Retype each entry below exactly as it stands.

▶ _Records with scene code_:
====================

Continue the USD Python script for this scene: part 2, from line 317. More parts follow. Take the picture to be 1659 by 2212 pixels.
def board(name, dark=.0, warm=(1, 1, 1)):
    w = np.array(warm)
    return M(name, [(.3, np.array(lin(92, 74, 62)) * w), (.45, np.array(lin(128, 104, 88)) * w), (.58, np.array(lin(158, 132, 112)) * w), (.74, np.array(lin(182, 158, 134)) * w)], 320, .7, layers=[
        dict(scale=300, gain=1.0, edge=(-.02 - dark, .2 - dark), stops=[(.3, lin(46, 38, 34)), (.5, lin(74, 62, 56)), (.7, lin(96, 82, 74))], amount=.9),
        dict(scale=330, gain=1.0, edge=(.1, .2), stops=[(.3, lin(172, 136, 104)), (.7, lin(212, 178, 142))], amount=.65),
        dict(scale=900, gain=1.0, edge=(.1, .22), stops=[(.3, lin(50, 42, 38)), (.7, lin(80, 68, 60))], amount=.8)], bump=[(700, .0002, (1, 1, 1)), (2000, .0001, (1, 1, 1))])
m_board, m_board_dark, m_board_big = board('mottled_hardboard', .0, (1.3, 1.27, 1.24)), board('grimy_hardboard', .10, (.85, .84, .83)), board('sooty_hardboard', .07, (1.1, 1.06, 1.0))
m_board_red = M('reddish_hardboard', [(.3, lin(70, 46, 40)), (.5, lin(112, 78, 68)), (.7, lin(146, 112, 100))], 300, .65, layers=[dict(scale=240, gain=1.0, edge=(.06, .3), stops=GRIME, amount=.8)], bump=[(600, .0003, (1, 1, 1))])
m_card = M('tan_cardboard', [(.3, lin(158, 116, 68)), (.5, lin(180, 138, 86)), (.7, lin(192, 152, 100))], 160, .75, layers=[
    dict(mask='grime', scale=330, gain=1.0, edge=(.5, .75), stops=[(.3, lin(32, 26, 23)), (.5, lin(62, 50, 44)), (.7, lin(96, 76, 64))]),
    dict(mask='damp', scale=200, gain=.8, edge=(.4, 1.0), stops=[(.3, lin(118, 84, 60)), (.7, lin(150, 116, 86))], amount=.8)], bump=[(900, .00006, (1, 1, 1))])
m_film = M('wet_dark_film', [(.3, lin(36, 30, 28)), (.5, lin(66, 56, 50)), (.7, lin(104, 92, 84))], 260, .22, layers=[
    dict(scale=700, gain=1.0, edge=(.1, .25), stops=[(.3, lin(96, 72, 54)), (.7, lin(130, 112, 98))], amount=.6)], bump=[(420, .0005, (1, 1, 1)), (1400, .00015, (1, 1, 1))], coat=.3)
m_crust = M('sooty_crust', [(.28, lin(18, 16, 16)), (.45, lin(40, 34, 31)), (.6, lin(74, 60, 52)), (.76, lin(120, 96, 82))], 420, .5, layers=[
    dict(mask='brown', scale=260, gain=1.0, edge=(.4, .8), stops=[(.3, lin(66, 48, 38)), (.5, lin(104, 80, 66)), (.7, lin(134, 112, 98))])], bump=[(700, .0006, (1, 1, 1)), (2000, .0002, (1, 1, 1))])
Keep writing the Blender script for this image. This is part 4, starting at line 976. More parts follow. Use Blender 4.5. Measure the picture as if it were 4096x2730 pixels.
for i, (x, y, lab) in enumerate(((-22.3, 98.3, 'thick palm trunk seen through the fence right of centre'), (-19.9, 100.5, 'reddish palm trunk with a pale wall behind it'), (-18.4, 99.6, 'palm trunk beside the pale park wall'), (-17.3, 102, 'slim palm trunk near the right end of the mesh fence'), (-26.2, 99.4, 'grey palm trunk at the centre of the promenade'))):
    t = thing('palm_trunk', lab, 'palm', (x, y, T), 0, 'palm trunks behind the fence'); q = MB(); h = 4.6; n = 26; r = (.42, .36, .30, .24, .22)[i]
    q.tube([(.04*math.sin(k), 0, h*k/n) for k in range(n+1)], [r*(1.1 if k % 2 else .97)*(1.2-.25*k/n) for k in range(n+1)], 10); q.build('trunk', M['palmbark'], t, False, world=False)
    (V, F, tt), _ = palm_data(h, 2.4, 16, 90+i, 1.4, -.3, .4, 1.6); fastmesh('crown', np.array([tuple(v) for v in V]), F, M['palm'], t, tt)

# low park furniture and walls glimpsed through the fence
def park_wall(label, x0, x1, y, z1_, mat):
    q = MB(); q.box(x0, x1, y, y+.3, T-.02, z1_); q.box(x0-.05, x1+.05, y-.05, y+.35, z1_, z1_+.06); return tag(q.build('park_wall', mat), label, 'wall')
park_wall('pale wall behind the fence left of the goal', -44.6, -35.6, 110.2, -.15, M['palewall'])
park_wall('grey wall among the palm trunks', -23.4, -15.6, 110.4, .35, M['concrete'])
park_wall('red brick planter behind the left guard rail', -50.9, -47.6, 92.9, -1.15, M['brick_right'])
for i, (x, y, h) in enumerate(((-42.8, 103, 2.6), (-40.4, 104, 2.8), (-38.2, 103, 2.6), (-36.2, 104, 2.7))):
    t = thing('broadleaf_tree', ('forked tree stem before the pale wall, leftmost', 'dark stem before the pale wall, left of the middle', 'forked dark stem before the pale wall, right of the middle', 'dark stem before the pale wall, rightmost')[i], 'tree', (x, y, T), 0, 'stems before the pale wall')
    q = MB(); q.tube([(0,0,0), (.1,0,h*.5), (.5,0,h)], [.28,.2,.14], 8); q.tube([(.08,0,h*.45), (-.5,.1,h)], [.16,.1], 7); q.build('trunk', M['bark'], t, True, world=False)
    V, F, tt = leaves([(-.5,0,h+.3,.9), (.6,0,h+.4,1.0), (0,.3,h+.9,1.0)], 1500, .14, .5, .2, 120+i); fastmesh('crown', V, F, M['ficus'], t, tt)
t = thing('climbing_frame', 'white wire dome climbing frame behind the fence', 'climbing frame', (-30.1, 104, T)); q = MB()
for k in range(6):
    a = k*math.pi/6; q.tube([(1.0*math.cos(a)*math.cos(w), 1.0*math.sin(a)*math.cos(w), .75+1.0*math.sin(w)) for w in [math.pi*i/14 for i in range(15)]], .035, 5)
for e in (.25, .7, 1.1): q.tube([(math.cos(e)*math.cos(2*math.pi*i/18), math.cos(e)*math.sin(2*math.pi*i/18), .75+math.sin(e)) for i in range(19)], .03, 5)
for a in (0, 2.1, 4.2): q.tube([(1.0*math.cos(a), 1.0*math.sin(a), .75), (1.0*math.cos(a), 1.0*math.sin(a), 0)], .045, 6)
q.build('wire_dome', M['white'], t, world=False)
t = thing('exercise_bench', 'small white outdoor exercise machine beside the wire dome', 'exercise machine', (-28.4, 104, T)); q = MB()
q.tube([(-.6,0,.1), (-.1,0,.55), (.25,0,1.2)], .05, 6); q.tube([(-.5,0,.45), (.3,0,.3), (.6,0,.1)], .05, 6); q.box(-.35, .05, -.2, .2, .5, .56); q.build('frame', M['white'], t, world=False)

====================

▶ _Exercise answer_:
Continue the USD Python script for this scene: part 2, from line 317. More parts follow. Take the picture to be 1659 by 2212 pixels.
def board(name, dark=.0, warm=(1, 1, 1)):
    w = np.array(warm)
    return M(name, [(.3, np.array(lin(92, 74, 62)) * w), (.45, np.array(lin(128, 104, 88)) * w), (.58, np.array(lin(158, 132, 112)) * w), (.74, np.array(lin(182, 158, 134)) * w)], 320, .7, layers=[
        dict(scale=300, gain=1.0, edge=(-.02 - dark, .2 - dark), stops=[(.3, lin(46, 38, 34)), (.5, lin(74, 62, 56)), (.7, lin(96, 82, 74))], amount=.9),
        dict(scale=330, gain=1.0, edge=(.1, .2), stops=[(.3, lin(172, 136, 104)), (.7, lin(212, 178, 142))], amount=.65),
        dict(scale=900, gain=1.0, edge=(.1, .22), stops=[(.3, lin(50, 42, 38)), (.7, lin(80, 68, 60))], amount=.8)], bump=[(700, .0002, (1, 1, 1)), (2000, .0001, (1, 1, 1))])
m_board, m_board_dark, m_board_big = board('mottled_hardboard', .0, (1.3, 1.27, 1.24)), board('grimy_hardboard', .10, (.85, .84, .83)), board('sooty_hardboard', .07, (1.1, 1.06, 1.0))
m_board_red = M('reddish_hardboard', [(.3, lin(70, 46, 40)), (.5, lin(112, 78, 68)), (.7, lin(146, 112, 100))], 300, .65, layers=[dict(scale=240, gain=1.0, edge=(.06, .3), stops=GRIME, amount=.8)], bump=[(600, .0003, (1, 1, 1))])
m_card = M('tan_cardboard', [(.3, lin(158, 116, 68)), (.5, lin(180, 138, 86)), (.7, lin(192, 152, 100))], 160, .75, layers=[
    dict(mask='grime', scale=330, gain=1.0, edge=(.5, .75), stops=[(.3, lin(32, 26, 23)), (.5, lin(62, 50, 44)), (.7, lin(96, 76, 64))]),
    dict(mask='damp', scale=200, gain=.8, edge=(.4, 1.0), stops=[(.3, lin(118, 84, 60)), (.7, lin(150, 116, 86))], amount=.8)], bump=[(900, .00006, (1, 1, 1))])
m_film = M('wet_dark_film', [(.3, lin(36, 30, 28)), (.5, lin(66, 56, 50)), (.7, lin(104, 92, 84))], 260, .22, layers=[
    dict(scale=700, gain=1.0, edge=(.1, .25), stops=[(.3, lin(96, 72, 54)), (.7, lin(130, 112, 98))], amount=.6)], bump=[(420, .0005, (1, 1, 1)), (1400, .00015, (1, 1, 1))], coat=.3)
m_crust = M('sooty_crust', [(.28, lin(18, 16, 16)), (.45, lin(40, 34, 31)), (.6, lin(74, 60, 52)), (.76, lin(120, 96, 82))], 420, .5, layers=[
    dict(mask='brown', scale=260, gain=1.0, edge=(.4, .8), stops=[(.3, lin(66, 48, 38)), (.5, lin(104, 80, 66)), (.7, lin(134, 112, 98))])], bump=[(700, .0006, (1, 1, 1)), (2000, .0002, (1, 1, 1))])
Keep writing the Blender script for this image. This is part 4, starting at line 976. More parts follow. Use Blender 4.5. Measure the picture as if it were 4096x2730 pixels.
for i, (x, y, lab) in enumerate(((-22.3, 98.3, 'thick palm trunk seen through the fence right of centre'), (-19.9, 100.5, 'reddish palm trunk with a pale wall behind it'), (-18.4, 99.6, 'palm trunk beside the pale park wall'), (-17.3, 102, 'slim palm trunk near the right end of the mesh fence'), (-26.2, 99.4, 'grey palm trunk at the centre of the promenade'))):
    t = thing('palm_trunk', lab, 'palm', (x, y, T), 0, 'palm trunks behind the fence'); q = MB(); h = 4.6; n = 26; r = (.42, .36, .30, .24, .22)[i]
    q.tube([(.04*math.sin(k), 0, h*k/n) for k in range(n+1)], [r*(1.1 if k % 2 else .97)*(1.2-.25*k/n) for k in range(n+1)], 10); q.build('trunk', M['palmbark'], t, False, world=False)
    (V, F, tt), _ = palm_data(h, 2.4, 16, 90+i, 1.4, -.3, .4, 1.6); fastmesh('crown', np.array([tuple(v) for v in V]), F, M['palm'], t, tt)

# low park furniture and walls glimpsed through the fence
def park_wall(label, x0, x1, y, z1_, mat):
    q = MB(); q.box(x0, x1, y, y+.3, T-.02, z1_); q.box(x0-.05, x1+.05, y-.05, y+.35, z1_, z1_+.06); return tag(q.build('park_wall', mat), label, 'wall')
park_wall('pale wall behind the fence left of the goal', -44.6, -35.6, 110.2, -.15, M['palewall'])
park_wall('grey wall among the palm trunks', -23.4, -15.6, 110.4, .35, M['concrete'])
park_wall('red brick planter behind the left guard rail', -50.9, -47.6, 92.9, -1.15, M['brick_right'])
for i, (x, y, h) in enumerate(((-42.8, 103, 2.6), (-40.4, 104, 2.8), (-38.2, 103, 2.6), (-36.2, 104, 2.7))):
    t = thing('broadleaf_tree', ('forked tree stem before the pale wall, leftmost', 'dark stem before the pale wall, left of the middle', 'forked dark stem before the pale wall, right of the middle', 'dark stem before the pale wall, rightmost')[i], 'tree', (x, y, T), 0, 'stems before the pale wall')
    q = MB(); q.tube([(0,0,0), (.1,0,h*.5), (.5,0,h)], [.28,.2,.14], 8); q.tube([(.08,0,h*.45), (-.5,.1,h)], [.16,.1], 7); q.build('trunk', M['bark'], t, True, world=False)
    V, F, tt = leaves([(-.5,0,h+.3,.9), (.6,0,h+.4,1.0), (0,.3,h+.9,1.0)], 1500, .14, .5, .2, 120+i); fastmesh('crown', V, F, M['ficus'], t, tt)
t = thing('climbing_frame', 'white wire dome climbing frame behind the fence', 'climbing frame', (-30.1, 104, T)); q = MB()
for k in range(6):
    a = k*math.pi/6; q.tube([(1.0*math.cos(a)*math.cos(w), 1.0*math.sin(a)*math.cos(w), .75+1.0*math.sin(w)) for w in [math.pi*i/14 for i in range(15)]], .035, 5)
for e in (.25, .7, 1.1): q.tube([(math.cos(e)*math.cos(2*math.pi*i/18), math.cos(e)*math.sin(2*math.pi*i/18), .75+math.sin(e)) for i in range(19)], .03, 5)
for a in (0, 2.1, 4.2): q.tube([(1.0*math.cos(a), 1.0*math.sin(a), .75), (1.0*math.cos(a), 1.0*math.sin(a), 0)], .045, 6)
q.build('wire_dome', M['white'], t, world=False)
t = thing('exercise_bench', 'small white outdoor exercise machine beside the wire dome', 'exercise machine', (-28.4, 104, T)); q = MB()
q.tube([(-.6,0,.1), (-.1,0,.55), (.25,0,1.2)], .05, 6); q.tube([(-.5,0,.45), (.3,0,.3), (.6,0,.1)], .05, 6); q.box(-.35, .05, -.2, .2, .5, .56); q.build('frame', M['white'], t, world=False)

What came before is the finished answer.